Jorge Ben Jor é figura absolutamente admirável e de poesia tão sofisticada, tão cristalina, que parece simples

Escuto e fico encafifado no bom sentido. Isso porque, até onde minha memória musical alcançava – nutrida por versões mais recentes da canção –, os versos de Que maravilha incluíam palavras como “linda” (“toda molhada, linda e despenteada”), “jatomóveis” (“Por entre bancários, jatomóveis...”), “harmonia” (“milhões de buzinas tocando em harmonia sem cessar...”), “linda, pura” (“...ela vem chegando de branco meiga, pura, linda e muito tímida...”) e “lindo” (“com a chuva molhando seu corpo lindo que eu vou abraçar...”).

Ou seja: na minha versão, naquela que minha mente havia registrado, o poeta simplesmente havia incorporado uma série de palavras de reforço aos versos originais, sem, contudo, lhes deformar o sentido nem intoxicar a escuta por excessos verborrágicos.

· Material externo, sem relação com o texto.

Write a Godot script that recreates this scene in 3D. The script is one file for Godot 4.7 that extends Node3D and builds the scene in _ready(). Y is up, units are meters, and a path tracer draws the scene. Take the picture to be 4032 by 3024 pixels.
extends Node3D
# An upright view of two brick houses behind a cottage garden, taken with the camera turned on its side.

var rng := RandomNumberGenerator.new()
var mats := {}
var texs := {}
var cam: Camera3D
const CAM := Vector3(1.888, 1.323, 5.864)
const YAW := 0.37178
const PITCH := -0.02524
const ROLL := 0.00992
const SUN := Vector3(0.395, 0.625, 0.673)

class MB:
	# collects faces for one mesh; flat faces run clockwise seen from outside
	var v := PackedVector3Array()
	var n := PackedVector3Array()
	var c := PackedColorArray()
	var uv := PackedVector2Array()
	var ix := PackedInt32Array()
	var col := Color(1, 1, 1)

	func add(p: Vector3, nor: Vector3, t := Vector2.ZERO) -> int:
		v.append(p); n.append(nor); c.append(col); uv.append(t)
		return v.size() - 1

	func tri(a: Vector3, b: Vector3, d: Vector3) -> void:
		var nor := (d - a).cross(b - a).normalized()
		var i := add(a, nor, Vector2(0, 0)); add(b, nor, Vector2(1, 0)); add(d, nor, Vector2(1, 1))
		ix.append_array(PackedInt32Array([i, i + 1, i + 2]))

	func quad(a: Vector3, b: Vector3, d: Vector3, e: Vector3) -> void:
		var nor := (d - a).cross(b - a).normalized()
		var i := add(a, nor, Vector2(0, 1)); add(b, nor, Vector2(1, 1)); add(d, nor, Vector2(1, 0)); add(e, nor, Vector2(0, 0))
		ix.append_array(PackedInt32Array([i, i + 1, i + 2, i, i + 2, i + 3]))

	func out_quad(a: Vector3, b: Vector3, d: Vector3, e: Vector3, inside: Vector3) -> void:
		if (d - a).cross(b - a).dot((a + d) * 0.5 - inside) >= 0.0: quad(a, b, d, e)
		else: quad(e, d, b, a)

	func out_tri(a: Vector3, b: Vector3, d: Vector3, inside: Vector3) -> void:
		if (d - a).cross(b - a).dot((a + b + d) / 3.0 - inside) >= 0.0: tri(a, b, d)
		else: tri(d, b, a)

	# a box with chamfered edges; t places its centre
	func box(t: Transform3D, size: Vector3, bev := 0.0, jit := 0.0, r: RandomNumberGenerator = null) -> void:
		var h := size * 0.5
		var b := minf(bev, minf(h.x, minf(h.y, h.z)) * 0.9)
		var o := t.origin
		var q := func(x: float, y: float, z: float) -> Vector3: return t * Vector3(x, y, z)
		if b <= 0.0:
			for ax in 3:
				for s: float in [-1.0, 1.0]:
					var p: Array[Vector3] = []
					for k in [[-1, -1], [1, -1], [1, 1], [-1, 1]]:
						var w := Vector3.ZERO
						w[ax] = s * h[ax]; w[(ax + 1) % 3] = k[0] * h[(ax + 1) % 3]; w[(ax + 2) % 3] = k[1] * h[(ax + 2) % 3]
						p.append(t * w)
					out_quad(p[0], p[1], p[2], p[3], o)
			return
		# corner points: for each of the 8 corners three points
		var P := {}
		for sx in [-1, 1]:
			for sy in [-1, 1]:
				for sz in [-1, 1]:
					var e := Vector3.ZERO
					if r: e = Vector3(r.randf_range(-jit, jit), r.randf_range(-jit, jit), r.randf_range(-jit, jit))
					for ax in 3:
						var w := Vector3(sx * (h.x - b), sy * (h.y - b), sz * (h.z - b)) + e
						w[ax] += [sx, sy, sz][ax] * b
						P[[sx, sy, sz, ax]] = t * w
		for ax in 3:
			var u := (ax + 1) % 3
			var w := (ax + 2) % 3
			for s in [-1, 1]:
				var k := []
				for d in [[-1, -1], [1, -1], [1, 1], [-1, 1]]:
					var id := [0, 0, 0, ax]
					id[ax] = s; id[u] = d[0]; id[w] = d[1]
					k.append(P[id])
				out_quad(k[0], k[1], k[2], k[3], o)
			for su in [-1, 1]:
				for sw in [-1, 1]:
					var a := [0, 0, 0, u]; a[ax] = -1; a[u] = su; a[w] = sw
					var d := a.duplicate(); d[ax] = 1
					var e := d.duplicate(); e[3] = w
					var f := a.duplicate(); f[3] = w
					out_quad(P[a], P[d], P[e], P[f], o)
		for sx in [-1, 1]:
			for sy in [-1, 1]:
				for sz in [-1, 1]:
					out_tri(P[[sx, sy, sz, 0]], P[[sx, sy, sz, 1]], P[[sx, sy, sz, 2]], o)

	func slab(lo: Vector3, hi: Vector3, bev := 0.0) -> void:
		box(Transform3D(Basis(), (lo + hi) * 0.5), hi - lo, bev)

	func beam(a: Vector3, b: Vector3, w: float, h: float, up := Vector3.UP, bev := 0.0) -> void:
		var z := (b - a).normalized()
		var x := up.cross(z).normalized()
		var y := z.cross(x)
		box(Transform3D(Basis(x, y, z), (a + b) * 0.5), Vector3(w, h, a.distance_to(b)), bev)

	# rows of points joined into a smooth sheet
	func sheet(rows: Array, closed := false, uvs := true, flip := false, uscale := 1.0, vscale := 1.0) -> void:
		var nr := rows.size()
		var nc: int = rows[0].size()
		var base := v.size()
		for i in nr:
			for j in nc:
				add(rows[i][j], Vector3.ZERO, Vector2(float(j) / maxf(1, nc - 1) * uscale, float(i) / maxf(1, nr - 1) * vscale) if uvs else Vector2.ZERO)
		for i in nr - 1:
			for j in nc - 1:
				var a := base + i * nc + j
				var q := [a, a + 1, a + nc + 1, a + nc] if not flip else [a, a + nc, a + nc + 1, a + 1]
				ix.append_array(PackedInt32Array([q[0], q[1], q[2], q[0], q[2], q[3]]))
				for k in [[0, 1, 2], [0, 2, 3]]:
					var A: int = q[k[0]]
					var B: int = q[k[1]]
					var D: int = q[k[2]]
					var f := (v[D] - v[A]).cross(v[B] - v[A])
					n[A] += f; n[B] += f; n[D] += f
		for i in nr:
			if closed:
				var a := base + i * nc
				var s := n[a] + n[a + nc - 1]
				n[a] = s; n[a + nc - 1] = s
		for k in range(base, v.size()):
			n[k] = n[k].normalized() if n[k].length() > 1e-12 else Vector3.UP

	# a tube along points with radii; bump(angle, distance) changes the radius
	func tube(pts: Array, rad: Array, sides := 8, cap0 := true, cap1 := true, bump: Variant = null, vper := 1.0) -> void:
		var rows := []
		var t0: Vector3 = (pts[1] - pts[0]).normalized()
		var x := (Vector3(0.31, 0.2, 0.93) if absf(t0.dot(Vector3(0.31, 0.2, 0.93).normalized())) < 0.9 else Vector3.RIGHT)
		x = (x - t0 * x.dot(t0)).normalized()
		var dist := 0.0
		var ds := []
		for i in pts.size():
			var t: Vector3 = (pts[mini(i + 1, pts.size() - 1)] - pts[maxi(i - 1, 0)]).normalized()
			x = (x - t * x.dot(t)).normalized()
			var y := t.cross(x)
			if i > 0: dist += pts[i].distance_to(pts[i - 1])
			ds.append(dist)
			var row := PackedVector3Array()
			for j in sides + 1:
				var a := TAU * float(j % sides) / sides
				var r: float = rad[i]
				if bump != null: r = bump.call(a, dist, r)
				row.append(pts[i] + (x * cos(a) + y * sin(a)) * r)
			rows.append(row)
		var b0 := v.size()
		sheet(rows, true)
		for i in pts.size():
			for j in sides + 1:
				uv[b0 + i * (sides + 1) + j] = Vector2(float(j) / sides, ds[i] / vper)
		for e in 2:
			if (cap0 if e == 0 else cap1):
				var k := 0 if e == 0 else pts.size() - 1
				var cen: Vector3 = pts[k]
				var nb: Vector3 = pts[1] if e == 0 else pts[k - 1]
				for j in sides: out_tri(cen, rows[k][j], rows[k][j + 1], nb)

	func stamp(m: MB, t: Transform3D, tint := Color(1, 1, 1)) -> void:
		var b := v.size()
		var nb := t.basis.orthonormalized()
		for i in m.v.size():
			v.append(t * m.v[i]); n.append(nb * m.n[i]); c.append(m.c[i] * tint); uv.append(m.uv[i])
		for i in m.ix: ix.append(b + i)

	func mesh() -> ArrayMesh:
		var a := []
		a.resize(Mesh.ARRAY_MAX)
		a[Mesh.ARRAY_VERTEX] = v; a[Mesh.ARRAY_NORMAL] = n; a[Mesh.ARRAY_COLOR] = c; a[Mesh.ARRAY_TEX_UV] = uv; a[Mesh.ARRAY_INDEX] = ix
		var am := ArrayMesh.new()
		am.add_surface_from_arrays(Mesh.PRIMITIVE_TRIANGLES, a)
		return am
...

Duas versões, enfim, igualmente inspiradas da letra, que produziram tramas e formas de cantar ligeiramente diferentes.

O que parece uma bobagem, mas não é, se pensarmos, por exemplo, na dificuldade que reside na combinação letra-música e no mistério de harmonizar tudo na hora em que os holofotes se acendem. Estamos falando, porém, de Jorge Ben Jor, figura absolutamente admirável e de poesia tão sofisticada, tão cristalina, que parece simples – mas que é o próprio primor. Salve, Jorge!